JANESVILLE—Blackhawk Technical College’s president said he believes voters may have shot down a $4 million spending referendum Tuesday because they were leery the referendum had no sunset.

Voters in Rock County rejected the referendum handily, with nearly 60 percent voting “No.”

If it had passed, the referendum would have allowed the college to tap the local tax base to annually boost its spending $4 million beyond state-imposed revenue caps.

The referendum had no sunset, meaning it would have been a perpetual addition to the college’s annual budget.

College President Tom Eckert said as votes came in Tuesday he heard from people that the fact there was no end date for the referendum’s proposed budget increase may have scared voters off.

“People didn’t like the idea that it was ongoing, that we’d raise the base (yearly)—that it wasn’t a one-year, one-time thing,” Eckert said.

Eckert told The Gazette in an August interview that attorneys’ readings of law is that colleges must “increase their base” through referendums annually and in perpetuity.

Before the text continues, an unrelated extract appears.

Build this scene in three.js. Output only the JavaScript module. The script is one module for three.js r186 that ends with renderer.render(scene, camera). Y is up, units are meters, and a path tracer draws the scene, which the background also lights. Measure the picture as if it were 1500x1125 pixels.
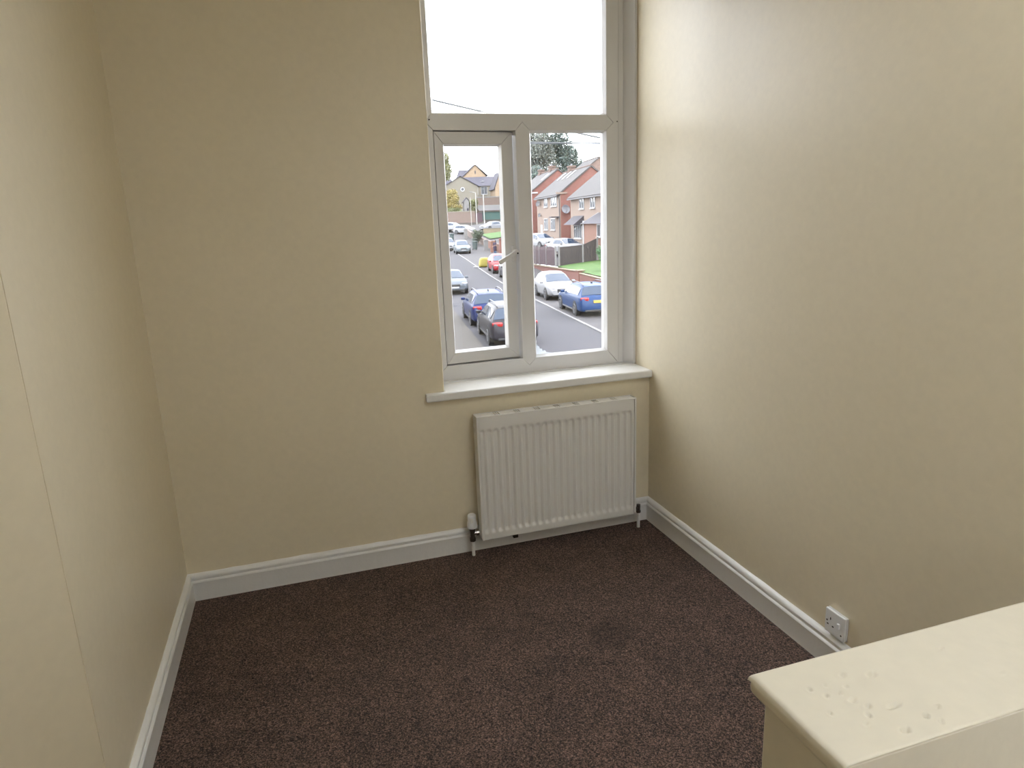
import * as THREE from 'three';
import { RoundedBoxGeometry } from 'three/addons/geometries/RoundedBoxGeometry.js';
import { MarchingCubes } from 'three/addons/objects/MarchingCubes.js';
import { mergeGeometries, mergeVertices, toCreasedNormals } from 'three/addons/utils/BufferGeometryUtils.js';

/* ---------- camera, sky, sun, exposure ---------- */
const scene = new THREE.Scene();
const FOCAL = 992;                                             // pixels, for a frame 1125 pixels tall
const camera = new THREE.PerspectiveCamera(2 * Math.atan(562.5 / FOCAL) * 180 / Math.PI, 1500 / 1125, 0.05, 600);
camera.position.set(-1.6096, 1.5277, 2.9144);
camera.rotation.set(-0.2367, -0.2988, -0.0384, 'YXZ');
const SKY = 5.2;
scene.background = new THREE.Color().setRGB(0.93, 0.965, 1.04);
scene.backgroundIntensity = SKY;                               // white overcast sky
const sun = new THREE.DirectionalLight(new THREE.Color().setRGB(1, 0.97, 0.92), 1.0);   // sun behind thick cloud, high behind the house
sun.position.set(-30, 55, 40); sun.target.position.set(12, 0, -60); sun.shadow.radius = 45;
sun.castShadow = true; sun.shadow.mapSize.set(2048, 2048);
Object.assign(sun.shadow.camera, { left: -110, right: 110, top: 110, bottom: -110, near: 1, far: 320 });
scene.add(sun, sun.target);
const renderer = new THREE.WebGLRenderer({ antialias: true });
renderer.toneMapping = THREE.LinearToneMapping;
renderer.toneMappingExposure = 1.55;
renderer.shadowMap.enabled = true;

/* ---------- helpers ---------- */
let seed = 7;
const rnd = () => { seed |= 0; seed = seed + 0x6D2B79F5 | 0; let t = Math.imul(seed ^ seed >>> 15, 1 | seed); t = t + Math.imul(t ^ t >>> 7, 61 | t) ^ t; return ((t ^ t >>> 14) >>> 0) / 4294967296; };
const rr = (a, b) => a + (b - a) * rnd();
const used = {};
const numbered = (n) => { const k = used[n] = (used[n] ?? -1) + 1; return k ? n + '_' + String(k).padStart(3, '0') : n; };
const V = (x, y, z) => new THREE.Vector3(x, y, z);
const lin = (r, g, b) => new THREE.Color().setRGB(r, g, b);
function tag(o, label, category, group, kind) {
  if (label) o.userData.label = label;
  if (category) o.userData.category = category;
  if (group) o.userData.group = group;
  if (kind) o.userData.kind = kind;
  return o;
}
function fix(list) {                                            // same attributes on all, so that they merge
  return list.map((g) => { let q = g.index ? g.toNonIndexed() : g; for (const k of Object.keys(q.attributes)) if (!['position', 'normal', 'uv'].includes(k)) q.deleteAttribute(k); if (!q.attributes.uv) q.setAttribute('uv', new THREE.BufferAttribute(new Float32Array(q.attributes.position.count * 2), 2)); return q; });
}
const join = (list) => list.length === 1 ? list[0] : mergeGeometries(fix(list));
function mesh(name, geo, m, parent) {
  const o = new THREE.Mesh(Array.isArray(geo) ? join(geo) : geo, m);
  o.name = parent && parent !== scene ? name : numbered(name);
  o.castShadow = o.receiveShadow = true;
  (parent ?? scene).add(o);
  return o;
}
function group(name, pos = [0, 0, 0], turn = 0, parent = scene) {
  const o = new THREE.Group(); o.name = parent === scene ? numbered(name) : name; o.position.set(...pos); o.rotation.y = turn; parent.add(o); return o;
}
function box(x0, x1, y0, y1, z0, z1, r = 0) {                    // corner to corner; uv in metres
  const w = Math.abs(x1 - x0), h = Math.abs(y1 - y0), d = Math.abs(z1 - z0);
  const g = r ? new RoundedBoxGeometry(w, h, d, 2, Math.min(r, w / 2.01, h / 2.01, d / 2.01)) : new THREE.BoxGeometry(w, h, d);
  g.translate((x0 + x1) / 2, (y0 + y1) / 2, (z0 + z1) / 2);
  return metric(g);
}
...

He said a continuous increase to the college’s base budget, rather than a one-time increase, would lift the school from the lowest spending bracket per student of similar-sized technical schools in the state.

Eckert stuck to that read Tuesday, saying the college and its referendum organizers would never have floated a one-time spending referendum.

Eckert said college officials and a team who’d worked to float the referendum were “disappointed” by the outcome, but that voters “have spoken.”

He said the college likely would not bring another spending referendum in the near future.

Eckert said the college would not have planned or executed the referendum any differently, including the choice to put it on a partisan primary ballot in the fall, instead floating it in a general election.

Had it passed, Eckert said the college had planned to use the money to expand skills–based programs including computer numeric control, welding, industrial mechanics and electromechanics.

It also would have sought to add more course options for GED students along with more maintenance and information technology staff.

Eckert said the college now must crimp those plans, and continue operating “the best we can with what we have.”

There was a wide disparity in outcome in the two main voting blocs in Rock County, the cities of Janesville and Beloit.

In Beloit, 16 of 22 major precincts voted to approve the referendum by a slim margin. That wasn’t enough to offset the outcome in Janesville, where the measure tanked.

In all, the referendum failed in 26 of 27 major voting precincts in Janesville. In many of those precincts, it failed by a nearly 2-to-1 margin.

In Green County, 3,500 voters in the college’s other major taxing jurisdiction didn’t help to swing the outcome. The referendum there failed by a 1 percent margin, according to unofficial totals.